Rows from a 3D scene dataset
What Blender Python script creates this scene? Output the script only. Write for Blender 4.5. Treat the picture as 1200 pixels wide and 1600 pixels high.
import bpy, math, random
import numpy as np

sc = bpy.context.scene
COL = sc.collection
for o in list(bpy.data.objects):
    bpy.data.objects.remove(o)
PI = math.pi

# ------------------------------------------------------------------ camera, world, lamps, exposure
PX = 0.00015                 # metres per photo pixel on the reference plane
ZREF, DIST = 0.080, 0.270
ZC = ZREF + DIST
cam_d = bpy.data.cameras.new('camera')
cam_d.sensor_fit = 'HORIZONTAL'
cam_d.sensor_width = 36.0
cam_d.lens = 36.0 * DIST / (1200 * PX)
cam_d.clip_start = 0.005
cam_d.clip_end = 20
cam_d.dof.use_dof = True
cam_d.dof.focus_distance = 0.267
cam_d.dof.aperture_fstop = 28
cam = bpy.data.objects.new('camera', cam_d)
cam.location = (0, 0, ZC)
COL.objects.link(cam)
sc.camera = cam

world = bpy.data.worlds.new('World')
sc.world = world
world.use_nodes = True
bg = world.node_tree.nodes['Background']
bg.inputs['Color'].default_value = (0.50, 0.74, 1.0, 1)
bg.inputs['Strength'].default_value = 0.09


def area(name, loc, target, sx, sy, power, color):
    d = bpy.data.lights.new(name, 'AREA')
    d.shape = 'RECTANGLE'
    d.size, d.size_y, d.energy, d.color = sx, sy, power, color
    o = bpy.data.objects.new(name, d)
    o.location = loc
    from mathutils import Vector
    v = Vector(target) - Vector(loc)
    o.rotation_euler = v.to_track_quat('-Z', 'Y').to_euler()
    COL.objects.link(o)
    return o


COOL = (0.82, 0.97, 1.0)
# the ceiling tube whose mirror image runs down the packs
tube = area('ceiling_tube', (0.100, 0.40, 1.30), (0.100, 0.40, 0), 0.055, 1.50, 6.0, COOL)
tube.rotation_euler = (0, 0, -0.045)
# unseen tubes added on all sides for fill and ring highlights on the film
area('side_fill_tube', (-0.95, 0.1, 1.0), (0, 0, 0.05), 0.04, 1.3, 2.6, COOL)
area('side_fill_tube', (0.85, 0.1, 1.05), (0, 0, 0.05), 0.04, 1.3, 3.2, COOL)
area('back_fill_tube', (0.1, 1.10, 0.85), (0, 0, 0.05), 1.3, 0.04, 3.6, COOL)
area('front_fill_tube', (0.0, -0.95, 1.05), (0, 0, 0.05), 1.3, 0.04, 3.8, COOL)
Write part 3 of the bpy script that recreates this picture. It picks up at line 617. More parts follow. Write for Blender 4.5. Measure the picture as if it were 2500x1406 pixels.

TASK BRIEF
Write down every line of the data exactly as it appears above.

ANSWER FOR THE TASK
What Blender Python script creates this scene? Output the script only. Write for Blender 4.5. Treat the picture as 1200 pixels wide and 1600 pixels high.
import bpy, math, random
import numpy as np

sc = bpy.context.scene
COL = sc.collection
for o in list(bpy.data.objects):
    bpy.data.objects.remove(o)
PI = math.pi

# ------------------------------------------------------------------ camera, world, lamps, exposure
PX = 0.00015                 # metres per photo pixel on the reference plane
ZREF, DIST = 0.080, 0.270
ZC = ZREF + DIST
cam_d = bpy.data.cameras.new('camera')
cam_d.sensor_fit = 'HORIZONTAL'
cam_d.sensor_width = 36.0
cam_d.lens = 36.0 * DIST / (1200 * PX)
cam_d.clip_start = 0.005
cam_d.clip_end = 20
cam_d.dof.use_dof = True
cam_d.dof.focus_distance = 0.267
cam_d.dof.aperture_fstop = 28
cam = bpy.data.objects.new('camera', cam_d)
cam.location = (0, 0, ZC)
COL.objects.link(cam)
sc.camera = cam

world = bpy.data.worlds.new('World')
sc.world = world
world.use_nodes = True
bg = world.node_tree.nodes['Background']
bg.inputs['Color'].default_value = (0.50, 0.74, 1.0, 1)
bg.inputs['Strength'].default_value = 0.09


def area(name, loc, target, sx, sy, power, color):
    d = bpy.data.lights.new(name, 'AREA')
    d.shape = 'RECTANGLE'
    d.size, d.size_y, d.energy, d.color = sx, sy, power, color
    o = bpy.data.objects.new(name, d)
    o.location = loc
    from mathutils import Vector
    v = Vector(target) - Vector(loc)
    o.rotation_euler = v.to_track_quat('-Z', 'Y').to_euler()
    COL.objects.link(o)
    return o


COOL = (0.82, 0.97, 1.0)
# the ceiling tube whose mirror image runs down the packs
tube = area('ceiling_tube', (0.100, 0.40, 1.30), (0.100, 0.40, 0), 0.055, 1.50, 6.0, COOL)
tube.rotation_euler = (0, 0, -0.045)
# unseen tubes added on all sides for fill and ring highlights on the film
area('side_fill_tube', (-0.95, 0.1, 1.0), (0, 0, 0.05), 0.04, 1.3, 2.6, COOL)
area('side_fill_tube', (0.85, 0.1, 1.05), (0, 0, 0.05), 0.04, 1.3, 3.2, COOL)
area('back_fill_tube', (0.1, 1.10, 0.85), (0, 0, 0.05), 1.3, 0.04, 3.6, COOL)
area('front_fill_tube', (0.0, -0.95, 1.05), (0, 0, 0.05), 1.3, 0.04, 3.8, COOL)
Write part 3 of the bpy script that recreates this picture. It picks up at line 617. More parts follow. Write for Blender 4.5. Measure the picture as if it were 2500x1406 pixels.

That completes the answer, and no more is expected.